My grandfather had a ball-peen hammer [1] that I now use to drive small nails into the wall to hang baseball caps and calendars on. Because I was a child the first time I saw this eccentric looking, thin handled hammer (without the familiar woodpecker comb on the back of the head, used for pulling nails) I thought it was called a European hammer, which made sense to me, since my grandfather was European. I have no idea how he came to own the machinist’s hammer as, to my knowledge, he never did any type of peening at all (whatever the hell that is).
I love this hammer, because it was owned by Pop. The smooth handle has the feel of old, well-used wood. The small metal head is smart looking and ready to bop. I wield it every time there is a small nail to be driven into anything. I feel a small rush of excitement as I go to get the natty little hammer.

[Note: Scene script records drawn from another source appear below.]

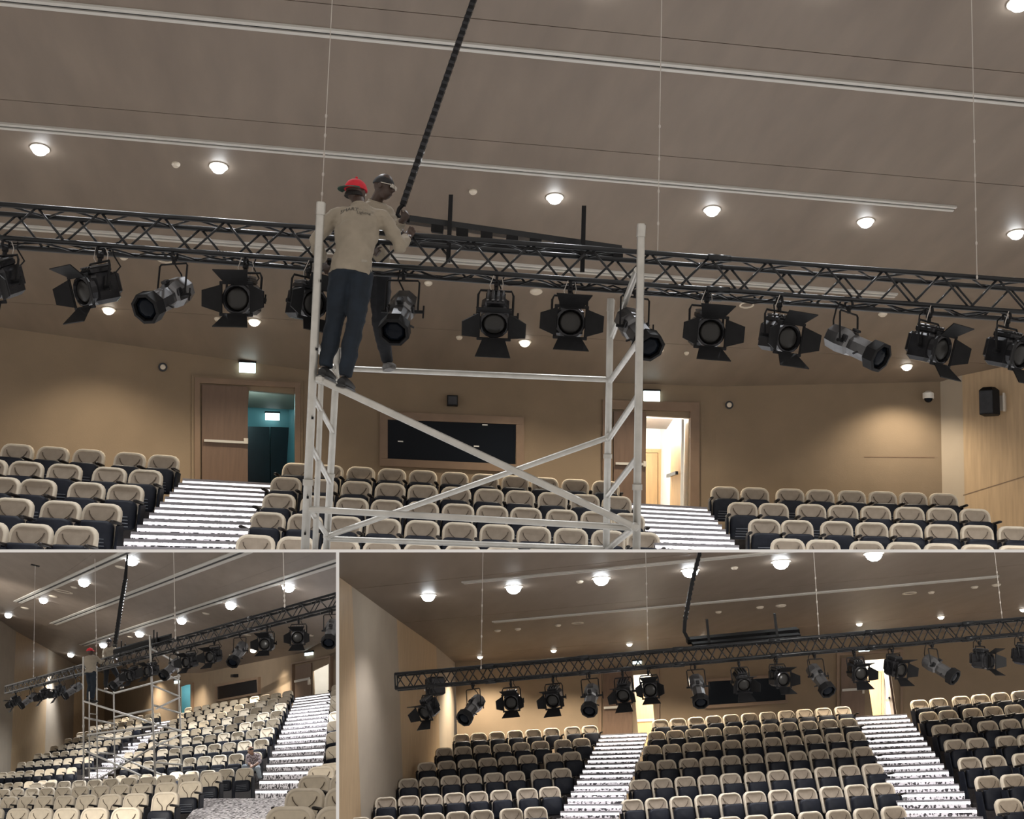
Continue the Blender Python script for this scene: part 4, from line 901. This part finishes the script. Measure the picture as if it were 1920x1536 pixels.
# ================================================================ lower left hall
H = 'B'; CUR[0] = H
PLB = plane3(P(630, 1213, 54), P(377, 1262, 80), P(66, 1060, 46))
XB = (hit(630, 1055, PLB) - hit(154, 1210, PLB)).normalized()
ceiling(H, PLB, XB, [(200, 700), (162, 1047), (200, 1117), (200, 1179), (200, 1310)], -75, 55)
slot(H, PLB, (33, 1129), (250, 1031), .42, 'pale linear ceiling slot at the upper left corner, lower left view')
slot(H, PLB, (100, 1170), (462, 1032), .42, 'pale linear ceiling slot crossing behind the cable carrier arm, lower left view')
slot(H, PLB, (154, 1210), (640, 1051), .42, 'pale linear ceiling slot nearest the truss, lower left view')
topsB = [(-90, 1102), (30, 1184), (90, 1217), (140, 1246), (197, 1264), (377, 1262), (720, 1194)]
FB = walls(H, PLB, topsB, ['wall_grey', 'wall_wood', 'wall_grey', 'wall_wood', 'wall_fabric', 'wall_fabric'], ['wall_left'] * 4 + ['wall_back'] * 2, 22.0, {4: [(339, 1288, 360, 1345)], 5: [(586, 1243, 621, 1322)]}, .06)
print('B wall depth', [round(depth(hit(u, v, PLB)), 1) for u, v in topsB])
vestibule(H, FB[4], (339, 1288, 360, 1345), 2.0, 'teal_paint', 90, (.6, .95, 1), (.5, .5)); fb = at_depth_facet(FB[4], 1.9)
door_leaf(H, fb, (346, 1308, 366, 1345), 0, 'black inner door in the teal doorway, lower left view', None, 'dark_door', 'door_11')
trim_frame(H, FB[4], (338, 1286, 361, 1345), -.12, 3, 'trim_8', z=.15)
vestibule(H, FB[5], (586, 1243, 621, 1312), 1.4, 'white_paint', 70, (1, .96, .88), (.8, .5)); fb = at_depth_facet(FB[5], 1.3)
door_leaf(H, fb, (588, 1266, 628, 1312), -.18, 'pale wooden door inside the white-topped doorway, lower left view', 1292, 'pale_wood', 'door_12')
door_leaf(H, FB[5], (555, 1249, 585, 1318), -.2, 'closed dark wooden door leaf at the top of the stairs, lower left view', 1278, 'door_wood', 'door_13')
trim_frame(H, FB[5], (553, 1246, 622, 1312), -.2, 3, 'trim_9', z=.15)
exit_sign(H, FB[5], 581, 1227, 14, 6, 'lit exit sign above the white-topped doorway, lower left view', -.15)
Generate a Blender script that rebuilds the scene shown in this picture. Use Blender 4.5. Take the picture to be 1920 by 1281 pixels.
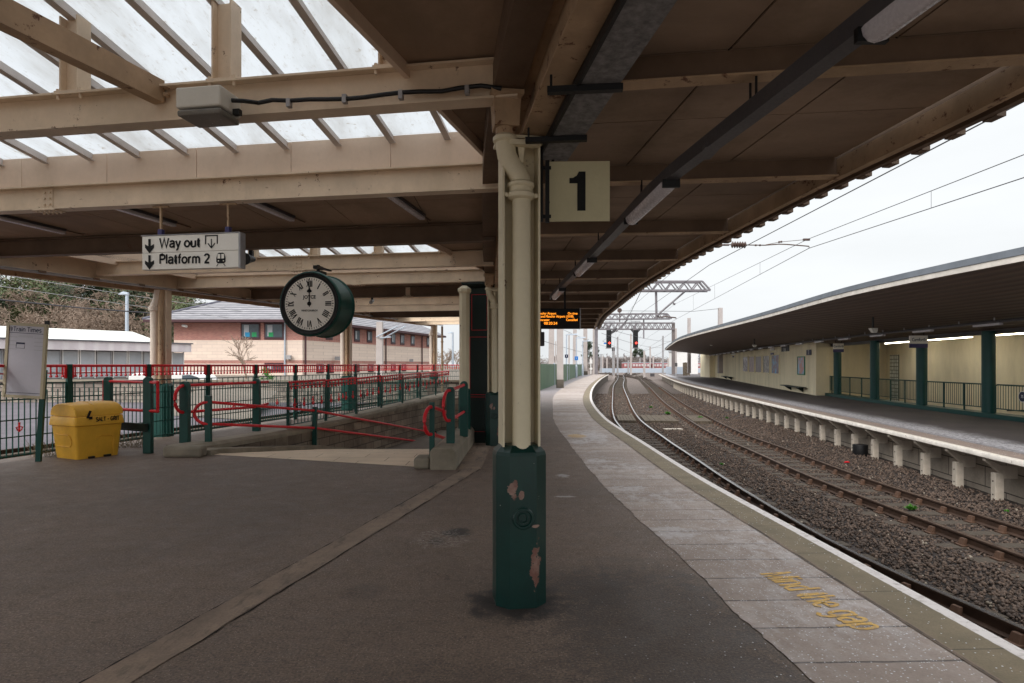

When I was a boy I went through a time when all I wanted was a baby elephant. I would not let up on the theme. One day, over dinner, Pop promised to get me one when I reached a certain age, along with, a few years later, a copy machine. I never stopped to think that baby elephants grow to become the earth’s largest land mammals. The baby ones are so cute. I was a kid. Still, I didn’t forget, when I reached those ages and had no elephant, no copy machine (at that time a gigantic thing that took up the footprint of a single bed) appeared. My gentle, loving grandfather had lied to placate me. Et tu, Pop?
He was trying to soothe me with these obvious lies, I realize, and I didn’t really hold it against him. Fifty years later we’d all have copy machines on our desks and, truly, it would have sucked to have been the child owner of a baby elephant. In the best case scenario there would have been that wrenching moment when the growing elephant would have to move away. I never even thought of the cruelty of taking the little giant away from her mother so I could have the world’s coolest pet. Elephants are social animals.
… And I am going to be late for my appointment with the nephrologist if I continue tapping here now. So, if you will please excuse me, I must… be…. awwwwwn my way.
[1] Wikipedia:
also known as a machinist’s hammer, is a type of peening hammer used in metalworking.